Monday, February 11, 2013

Strategies and Style

What better thing to do on a cold weekend than go to the movies?

Zero Dark Thirty documents the nearly ten-year man hunt for OBL after the September 11 attacks.   Kathryn Bigelow scores again - just as poignant as The Hurt Locker and also as engrossing.  This movie does a great job of explaining and informing while entertaining - especially difficult when the spoiler is so well known.

As the film is culminating, shortly before the capture and while the US Navy SEAL team 6 is still in the helicopter but approaching the Pakistani compound, the camera focuses on one of the soldiers who has headphones on and we learn that he is listening to the dynamic life coach, Tony Robbins.

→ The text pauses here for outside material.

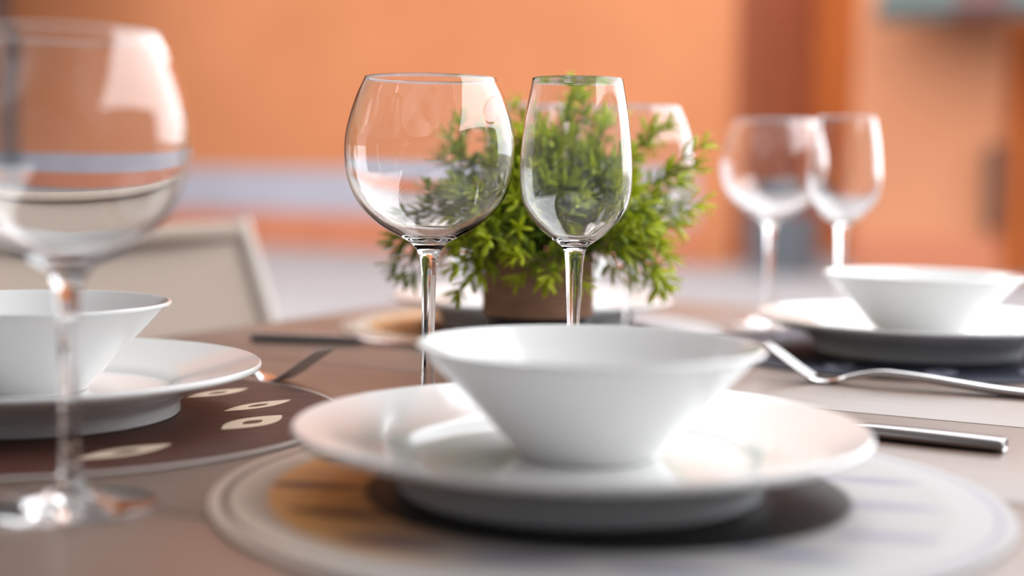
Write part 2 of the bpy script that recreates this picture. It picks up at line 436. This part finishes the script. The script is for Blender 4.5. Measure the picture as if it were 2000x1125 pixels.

And it made perfect sense - to have the strength and fearlessness of one of those SEALS, a little Tony Robbins inspiration would be crucial.

In a recent article, Robbins addresses the push and pull we all feel from time to time - the wavering between possibility and necessity.  Robbins notes that some people are motivated by necessity - that they do something not because they want to, but because they feel they must.  They are not looking at infinite possibilities.  They take what comes and accept what is available and put their head down and grind it out.  Others are possibility people.  They are dreamers, motivated by what they want to do and look for experiences and choices based on possibility.

As you might've guessed, there's no correct tendency here.  We need the steady Eddies and the stargazers.  Some of us get our energy from the consistent, reliable routine and others are bored if new directions are not a daily option.

Thinking back to the film, and that real-life event, the guys who executed must've had a lot of disciplined training.  I'm not sure they walked across burning coals like participants do in Robbins' Change Your Life workshop, but there was probably a mix of personalities on that helicopter(s) that were tuned into their respective styles before implementing the strategies that resulted in the real-life outcome and the film's ending.